The code, essentially, committed party leaders and their adherents to promote and enforce respect, tolerance, harmony and peace, and to refrain from language or practices that could create divisiveness.
The result? An active complaints register, all racist in nature, said Ragoonath.
“The offending party leaders never took responsibility for the violations of the code, either by themselves, personally, or by their party or by their supporters.” In fact, he said, they often “sought to defend these divisive statements.”
As a result, he said, racist rhetoric remained simmering over the next five years, instead of appearing just before election season.
There have been times when Africans and Indians have united for common causes, but the political system is designed to divide the electorate along racial lines, said David Abdullah, an activist and trade unionist and leader of the Movement for Social Justice, one of the country’s smaller political parties. He cited similar issues in Jamaica, where election violence is severe, cautioning that the political system “perpetuates the consolidation of ethnic tribalism. At (the) root of our problems is the nature of our political system itself.”
Trinidad and Tobago follows the Westminster model of governance, inherited from its British colonial past. Elections are called every five years; the candidates earning the most votes win seats in the House of Representatives — the body that governs the country along with the Senate.

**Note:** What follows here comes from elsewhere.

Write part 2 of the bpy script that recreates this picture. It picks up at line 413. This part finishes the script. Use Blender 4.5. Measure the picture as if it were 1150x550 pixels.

“It is not just the political parties; that is part of the problem,” said Abdullah. “They have adopted and adapted the political system to suit their needs in terms of how they mobilize people along ethnic lines to win political office.”
Politicians need to be more aware “of the ways in which this racialized and generally divisive politics affects citizens,” said Reddock. “Even when overtly racialized statements are not made, the viciousness of the language and the imagery creates deep wounds.
“Attacks on political leaders become attacks on the people of those ethnic groups and perpetuate feelings of shame, anger, victimhood and even hatred, on which ethnic tensions and conflict are built.”
While calling for legislation on hate speech and the inclusion of ethnic studies at all levels of education, Reddock believes all people should simply mind their speech.
“The acerbity and violence of our language must be addressed: the absence of empathy and civility in how we address each other, even as we debate, argue and contest. We are not all strong enough to take it.
“As we observe ethnic tensions, conflict, violence and even genocide in other parts of the post-colonial world,” she cautioned, “let us not believe that it can’t happen here.”